Round Rock objects to being referred to as “patent troll,” a term that it says is derogatory and does not take into account the development work that led to the creation of those patents and their legitimate acquisition, as well as the need to pay for those acquisitions and their ongoing patent-maintenance costs.

From this point forward, Taylor says, “Our approach is to monitor who the big players are in the U.S.,” and when they may be infringing on Round Rock’s patents. “We’re not trying to over-charge or collect payments based on threat of lawsuits. Ninety-five percent of the time, we want a license agreement.”

Taylor says his company has decided not to pursue licensing agreements from UHF RFID chip manufacturers, such as Impinj, NXP Semiconductors and Alien Technology—though it does hold patents on such chips—because it considers the chips to be already covered by Round Rock’s agreement with the companies that use them in manufacturing their tags. “You want to seek a license closest to the end customer,” he says, which would be the tag rather than the chip.

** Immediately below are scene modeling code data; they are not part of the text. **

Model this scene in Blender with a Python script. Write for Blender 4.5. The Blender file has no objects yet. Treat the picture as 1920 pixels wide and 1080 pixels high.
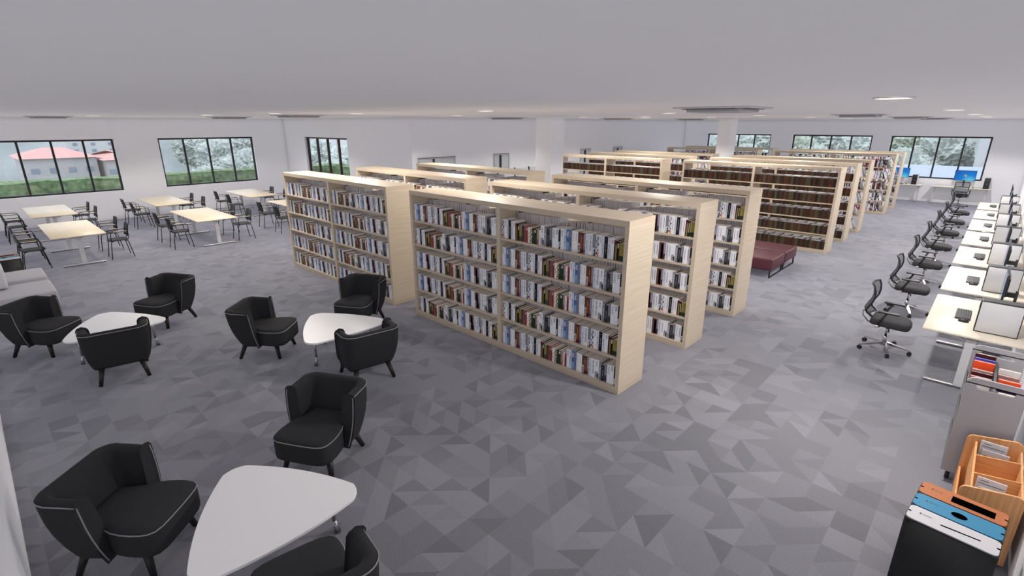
import bpy, bmesh, math, random
from mathutils import Vector, Matrix
random.seed(7)
PI = math.pi
SC = bpy.context.scene
COL = SC.collection

# ------------------------------------------------------------------ camera
cam_d = bpy.data.cameras.new('camera')
cam_d.sensor_width = 36.0
cam_d.lens = 954.4 / 1920 * 36
cam_d.clip_start = 0.05
cam_d.clip_end = 1000
cam = bpy.data.objects.new('camera', cam_d)
COL.objects.link(cam)
cam.location = (2.927, -5.041, 3.240)
cam.rotation_euler = (math.radians(90 - 17.82), 0, math.radians(43.29))
SC.camera = cam

# ------------------------------------------------------------------ world, exposure
SC.view_settings.view_transform = 'Standard'
SC.view_settings.look = 'None'
SC.view_settings.exposure = 0.0
SC.view_settings.gamma = 1.0
SC.view_settings.use_curve_mapping = False
W = bpy.data.worlds.new('overcast_sky')
SC.world = W
W.use_nodes = True
wn = W.node_tree.nodes
wn['Background'].inputs['Color'].default_value = (0.82, 0.86, 1.0, 1)
wn['Background'].inputs['Strength'].default_value = 3.0
W.light_settings.distance = 0.16
try:
    SC.cycles.use_fast_gi = True
    SC.cycles.fast_gi_method = 'ADD'
    W.light_settings.ao_factor = 0.165
except Exception:
    pass
SC.cycles.max_bounces = 6
SC.cycles.diffuse_bounces = 3
SC.cycles.glossy_bounces = 3
SC.cycles.transparent_max_bounces = 12
SC.cycles.caustics_reflective = False
SC.cycles.caustics_refractive = False
SC.cycles.sample_clamp_indirect = 4.0
sun_d = bpy.data.lights.new('sun', 'SUN')
sun_d.energy = 1.0
sun_d.angle = math.radians(30)
sun_d.color = (1.0, 0.97, 0.92)
sun = bpy.data.objects.new('sun', sun_d)
COL.objects.link(sun)
sun.rotation_euler = (math.radians(12), math.radians(-8), 0)

# room extents
XL, XR, YN, YF, XB, YA, ZC = -19.85, 3.6, -5.35, 23.95, -10.8, 4.9, 3.46

# portals in the window openings: they emit nothing, they only steer the sky sampling
def portal(loc, rot, sx, sy):
    l = bpy.data.lights.new('window_portal', 'AREA')
    l.shape = 'RECTANGLE'; l.size = sx; l.size_y = sy
    l.cycles.is_portal = True
    o = bpy.data.objects.new('window_portal', l); COL.objects.link(o)
    o.location = loc; o.rotation_euler = rot
for yy in (-2.8, 1.86):
    portal((XL - 0.25, yy, 1.9), (0, math.radians(-90), 0), 1.7, 3.2)
portal((-16.4, YA + 0.25, 1.9), (math.radians(-90), 0, 0), 3.2, 1.7)
for xx in (-7.75, -3.38, 0.68):
    portal((xx, YF + 0.25, 1.9), (math.radians(-90), 0, 0), 3.2, 1.7)

# ------------------------------------------------------------------ materials
def lin(c):
    return tuple(((v / 255) / 12.92 if v / 255 <= 0.04045 else ((v / 255 + 0.055) / 1.055) ** 2.4) for v in c)
MATS = {}
def mat(name, col, rough=0.6, metal=0.0, bump=0.0, bscale=200.0, var=0.0, vscale=8.0, spec=0.5):
    m = bpy.data.materials.new(name); m.use_nodes = True
    nt = m.node_tree; b = nt.nodes['Principled BSDF']
    b.inputs['Base Color'].default_value = (*col, 1)
    b.inputs['Roughness'].default_value = rough
    b.inputs['Metallic'].default_value = metal
    b.inputs['Specular IOR Level'].default_value = spec
    tc = nt.nodes.new('ShaderNodeTexCoord')
    if var > 0:
        n = nt.nodes.new('ShaderNodeTexNoise'); n.inputs['Scale'].default_value = vscale
        nt.links.new(tc.outputs['Object'], n.inputs['Vector'])
        r = nt.nodes.new('ShaderNodeMapRange')
        r.inputs['To Min'].default_value = 1 - var; r.inputs['To Max'].default_value = 1 + var
        nt.links.new(n.outputs['Fac'], r.inputs['Value'])
        mx = nt.nodes.new('ShaderNodeVectorMath'); mx.operation = 'SCALE'
        mx.inputs[0].default_value = col
        nt.links.new(r.outputs[0], mx.inputs['Scale'])
        nt.links.new(mx.outputs[0], b.inputs['Base Color'])
    if bump > 0:
        n = nt.nodes.new('ShaderNodeTexNoise'); n.inputs['Scale'].default_value = bscale
        nt.links.new(tc.outputs['Object'], n.inputs['Vector'])
        bp = nt.nodes.new('ShaderNodeBump'); bp.inputs['Strength'].default_value = bump; bp.inputs['Distance'].default_value = 0.002
        nt.links.new(n.outputs['Fac'], bp.inputs['Height']); nt.links.new(bp.outputs['Normal'], b.inputs['Normal'])
    MATS[name] = m
    return m

def wood(name, c1, c2, axis=0, scale=1.0, rough=0.45):
    m = bpy.data.materials.new(name); m.use_nodes = True
    nt = m.node_tree; b = nt.nodes['Principled BSDF']
    b.inputs['Roughness'].default_value = rough
    tc = nt.nodes.new('ShaderNodeTexCoord'); mp = nt.nodes.new('ShaderNodeMapping')
    s = [40.0 * scale] * 3; s[axis] = 1.6 * scale
    mp.inputs['Scale'].default_value = s
    n = nt.nodes.new('ShaderNodeTexNoise'); n.inputs['Scale'].default_value = 1.0; n.inputs['Detail'].default_value = 4
    cr = nt.nodes.new('ShaderNodeValToRGB')
    cr.color_ramp.elements[0].color = (*c2, 1); cr.color_ramp.elements[1].color = (*c1, 1)
    cr.color_ramp.elements[0].position = 0.3; cr.color_ramp.elements[1].position = 0.65
    nt.links.new(tc.outputs['Object'], mp.inputs['Vector']); nt.links.new(mp.outputs[0], n.inputs['Vector'])
    nt.links.new(n.outputs['Fac'], cr.inputs['Fac']); nt.links.new(cr.outputs[0], b.inputs['Base Color'])
    MATS[name] = m
    return m

def attr_mat(name, rough=0.55):
    m = bpy.data.materials.new(name); m.use_nodes = True
    nt = m.node_tree; b = nt.nodes['Principled BSDF']; b.inputs['Roughness'].default_value = rough
    b.inputs['Specular IOR Level'].default_value = 0.3
    a = nt.nodes.new('ShaderNodeAttribute'); a.attribute_name = 'Col'
    nt.links.new(a.outputs['Color'], b.inputs['Base Color'])
    MATS[name] = m
    return m

def emit(name, col, s):
    m = bpy.data.materials.new(name); m.use_nodes = True
    nt = m.node_tree; nt.nodes.remove(nt.nodes['Principled BSDF'])
    e = nt.nodes.new('ShaderNodeEmission'); e.inputs['Color'].default_value = (*col, 1); e.inputs['Strength'].default_value = s
    nt.links.new(e.outputs[0], nt.nodes['Material Output'].inputs['Surface'])
    MATS[name] = m
    return m

M_WALL = mat('wall_paint', (0.81, 0.805, 0.85), 0.85, bump=0.05, bscale=120, var=0.01)
M_CEIL = mat('ceiling_paint', (0.84, 0.825, 0.865), 0.9, bump=0.05, bscale=90, var=0.01)
M_SHELF = wood('maple_shelf', (0.56, 0.465, 0.36), (0.50, 0.41, 0.31), 0)
M_SHELFV = wood('maple_side', (0.58, 0.49, 0.385), (0.50, 0.415, 0.315), 1)
M_TABLE = wood('maple_table', (0.78, 0.68, 0.52), (0.72, 0.62, 0.46), 0)
M_DESK = wood('pale_desk', (0.72, 0.65, 0.545), (0.68, 0.61, 0.50), 1)
M_OAK = wood('orange_oak', (0.72, 0.36, 0.15), (0.56, 0.255, 0.095), 0, 1.4)
M_OAKV = wood('orange_oak_upright', (0.72, 0.38, 0.17), (0.56, 0.27, 0.11), 2, 1.4)
M_WLEG = wood('beech_leg', (0.62, 0.36, 0.17), (0.5, 0.28, 0.12), 2)
M_BLKF = mat('black_fabric', (0.026, 0.026, 0.029), 0.9, bump=0.5, bscale=700, var=0.12, vscale=500, spec=0.25)
M_PIPE = mat('grey_piping', (0.22, 0.22, 0.23), 0.7)
M_BLK = mat('black_plastic', (0.012, 0.012, 0.014), 0.45)
M_BLKM = mat('black_metal', (0.015, 0.015, 0.018), 0.35)
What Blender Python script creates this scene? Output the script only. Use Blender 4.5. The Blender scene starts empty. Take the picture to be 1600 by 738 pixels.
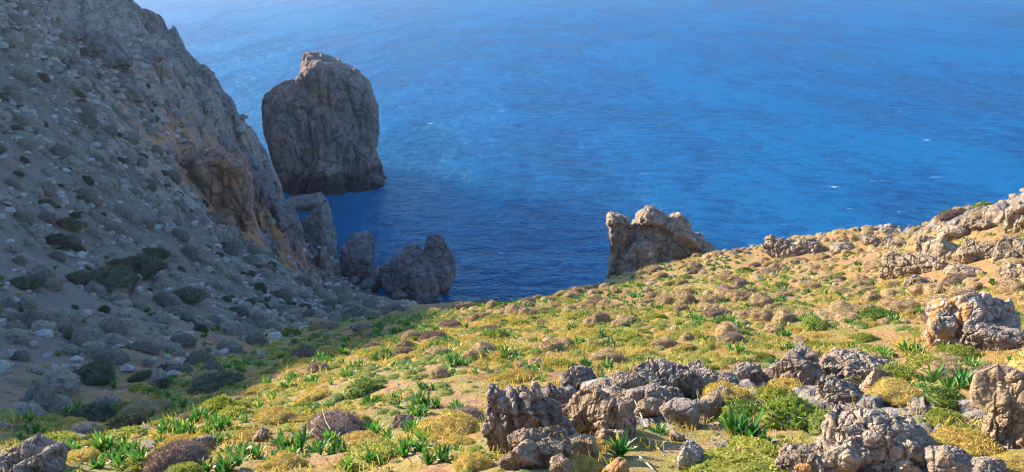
import bpy, bmesh, math, random
import numpy as np
from mathutils import Vector, Matrix

SC = bpy.context.scene
COL = SC.collection
R = math.radians
rng = np.random.default_rng(7)
random.seed(7)

# ------------------------------------------------------------------ camera
F = 1232.0                 # focal length in photo pixels (photo 1600 x 738)
CAMZ = 45.0
PITCH = R(20.0)
CP, SP = math.cos(PITCH), math.sin(PITCH)
SUN_AZ, SUN_EL = R(-60.0), R(21.5)
SUN = np.array([math.cos(SUN_EL) * math.sin(SUN_AZ), math.cos(SUN_EL) * math.cos(SUN_AZ), math.sin(SUN_EL)])

def ray(px, py):
    a = (px - 800.0) / F
    b = (369.0 - py) / F
    return np.array([a, CP + b * SP, -SP + b * CP])

def at(px, py, t):
    return np.array([0, 0, CAMZ]) + t * ray(px, py)

def sea_t(px, py):
    return CAMZ / -ray(px, py)[2]

def project(P):
    P = np.atleast_2d(P)
    d = P - np.array([0, 0, CAMZ])
    t = d[:, 1] * CP - d[:, 2] * SP
    u = d[:, 1] * SP + d[:, 2] * CP
    t = np.maximum(t, 1e-3)
    return 800 + F * d[:, 0] / t, 369 - F * u / t, t

# ------------------------------------------------------------------ noise
_pr = np.random.default_rng(1234)
_PERM = np.concatenate([_pr.permutation(256)] * 3)
_G = _pr.normal(size=(256, 3)); _G /= np.linalg.norm(_G, axis=1)[:, None]

def perlin(p, seed=0):
    p = np.asarray(p, float) + seed * 17.31
    i = np.floor(p).astype(int); f = p - i
    i &= 255
    w = f * f * f * (f * (f * 6 - 15) + 10)
    out = np.zeros(len(p))
    for dx in (0, 1):
        wx = w[:, 0] if dx else 1 - w[:, 0]
        hx = _PERM[i[:, 0] + dx]
        for dy in (0, 1):
            wy = w[:, 1] if dy else 1 - w[:, 1]
            hy = _PERM[hx + i[:, 1] + dy]
            for dz in (0, 1):
                wz = w[:, 2] if dz else 1 - w[:, 2]
                g = _G[_PERM[hy + i[:, 2] + dz]]
                out += wx * wy * wz * (g[:, 0] * (f[:, 0] - dx) + g[:, 1] * (f[:, 1] - dy) + g[:, 2] * (f[:, 2] - dz))
    return out * 1.5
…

In the future, Taylor says, Round Rock’s strategy will be to focus on large players rather than small end users. “We’re not going to send out letters to get every small retailer” that might be using RFID products that Round Rock believes infringes on a patent, he says. In fact, he adds, the firm is focused not on end users, but rather on companies supplying them with tags. However, Taylor notes, if a major U.S. retailer were to purchase large quantity of merchandise with goods tagged in China, bearing RFID tags from an unlicensed company, the patent firm would expect to reach out to that retailer, to indicate they should make their purchases from a licensed RFID supplier. “That will be an educational process,” he says.